The 2024 repertoire will centre on Romanticism with music from the great German Romantics – Mahler, Strauss, Brahms, Mendelssohn and Schumann – as well as Puccini, Berlioz, Sibelius, Dvořák, Smetana and others.
“The Romantic movement is essentially a rejection of the principles of order, harmony, balance and rationality that typifies the 2023 season, the Classical era,” Clerici insists. “We will emphasise inspiration, emotions, subjectivity and the primacy of the individual, and we will continue our Mahler and Mozart late-symphonies cycles, starting the Maestro Series with Mahler Symphony No. 7. The philosophical theme is the Outer World. For me, this is music which describes the world in many ways, from the contemplative Rain Tree by Takemitsu, to the new piece by our beloved Paul Dean dedicated to the Great Barrier Reef, as well as the majestic Become Ocean by the American composer John Luther Adams, who won both a Grammy and Pulitzer Prize for this monumental work.”
QSO chief executive Yarmilla Alfonzetti is as enthusiastic as Clerici and the pair took to the stage together at the beginning of the recent Mahler concert to spruik their program. Alfonzetti reckons QSO will be “Queensland’s primary music maker in 2024” and from the looks of the program she may be right about that.
And for Mahler fans the Maestro Series opens in February with Umberto Clerici leading the Orchestra in the magnificent Mahler’s Symphony No.7, continuing his Mahler Cycle which commenced with the recent with the Mahler 6.
The powerful concert theme with Mozart’s Jupiter in March alongside pianist Andrea Lam, before conductor Giordano Bellincampi steps in to lead the Orchestra for the Opera Gala.
At the end of March and under the baton of choral specialist Brett Weymark, four dazzling soloists and the Brisbane Chamber Choir will perform with QSO in Messiah An Easter Passion, a timeless work of reverence, featuring Handel’s most loved masterpieces.
One of the highlights of this huge year of music will be three concerts in May, marking 150 years of Brisbane’s extraordinary St Stephens Cathedral. Taking place in the Cathedral, Umberto will conduct Mozart’s Mass, joined by four soloists and the Brisbane Chamber Choir. The concert opens with Lili Boulanger’s Psalm 24, a joyous prayer to the earth, with the enduring sanctity of these pieces creating an unmissable music event on a majestic scale.

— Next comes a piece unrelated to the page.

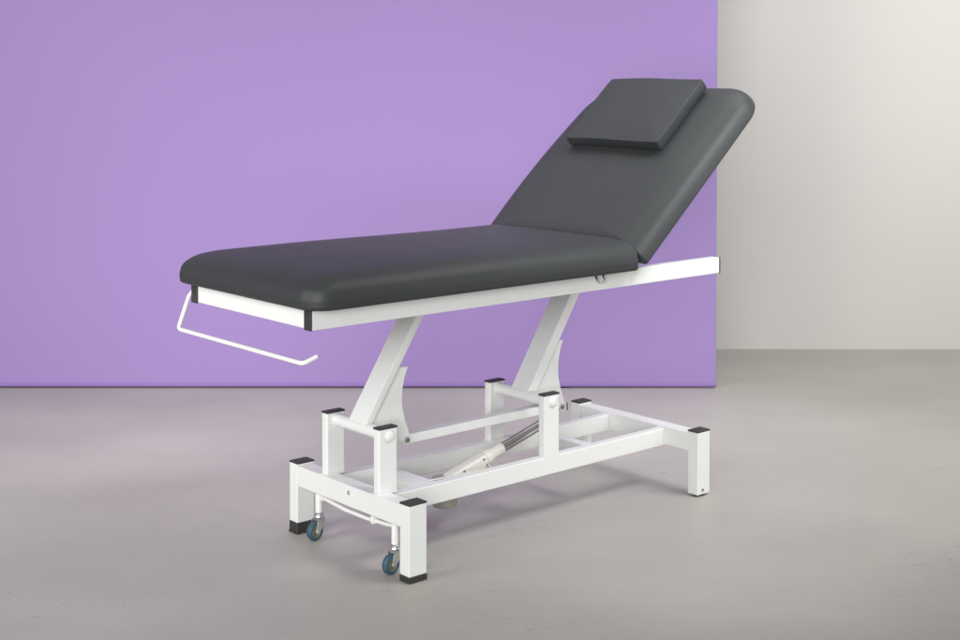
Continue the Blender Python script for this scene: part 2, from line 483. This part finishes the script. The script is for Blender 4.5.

I must say I’m also looking forward to hearing Australian Festival of Chamber Music artistic director Jack Liebeck playing the violin and performing Vaughan Williams’ The Lark Ascending. That will be exquisite.
But as they say in the ads … wait, there’s more! So much more.
One of QSO’s concerts next year is entitled Casino Royale and it won’t feature Umberto Clerici conducting but instead, the talented Vanessa Scammell who will conduct the orchestra as they playing the music of the Bond film Casino Royale. Being a Bond fan, this is beyond exciting and it will be wonderful seeing Daniel Craig doing his thing again on the big screen with the QSO playing David Arnold’s thrilling score in sync with the movie. That’s in March at the Brisbane Convention & Exhibition Centre.
And I love the themes that Clerici has masterminded for next year, like Vignettes: A Morning in France next October featuring Debussy, Gershwin (An American in Paris) and, among others, Satie. Gorgeous idea.
There’s so much to love about the QSO right now. This orchestra is on fire, figuratively speaking, and with Clerici at the helm there is a sense of renewed excitement. It was palpable in the Concert Hall the other night when Umberto Clerici led them playing a Mahler masterpiece.
Packages for Season 2024 are available now and single tickets will go on sale from November 22.